Эта доктринерская склонность к теориям из-за недостатка опыта, лучше сказать, из-за недостаточного дарования набираться опыта, литературно выражается в бесконечных набросках политических, социальных и экономических систем и утопий, практически — в страсти организовывать что-либо. Последняя становится абстрактной самоцелью и приводит к бюрократии, которая, работая вхолостую, разлагается сама или уничтожает весь жизненный порядок. В сущности, рационализм есть не что иное, как критика, а критик есть противоположность творцу, он разлагает и составляет: ему чуждо зачатие и рождение. Оттого-то его продукт оказывается искусственным, безжизненным и мертвящим при столкновении с реальной жизнью. Все эти методичные и абсурдные системы и организации возникли на бумаге и существуют лишь на бумаге. Это началось во времена Руссо [15] и Канта с философских, теряющихся во всеобщности, идеологий; затем, в XIX веке, приводит к научному конструированию с помощью естественнонаучных, физических, дарвинистских методов — к социологии, политэкономии и материалистической историографии, — а в XX веке вырождается в сочинительство тенденциозных романов и партийных программ.

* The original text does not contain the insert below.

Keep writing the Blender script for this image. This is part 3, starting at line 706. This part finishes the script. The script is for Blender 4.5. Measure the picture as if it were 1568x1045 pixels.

Однако не нужно обманывать себя: идеализм и материализм в равной мере относятся к этому течению. Они оба насквозь рационалистичны — Кант не меньше, чем Вольтер [16], а Гольбах [17] и Новалис [18] настолько же, как и Прудон [19], идеологи освободительных войн [20] так же, как и Маркс. Материалистическое понимание истории столь же рационалистично, как идеалистическое; и неважно, что является «смыслом» и «целью» прогресса – техника, «свобода» и «счастье большинства» или расцвет искусства, поэзии и мысли. В обоих случаях игнорируется тот факт, что историческая судьба зависит от совсем иных, более прочных, сил. История человечества есть история войн. Из немногих настоящих историков высокого уровня ни один не стал популярным, а среди политиков — только Бисмарк, и то лишь тогда, когда популярность ему уже ничем не смогла помочь.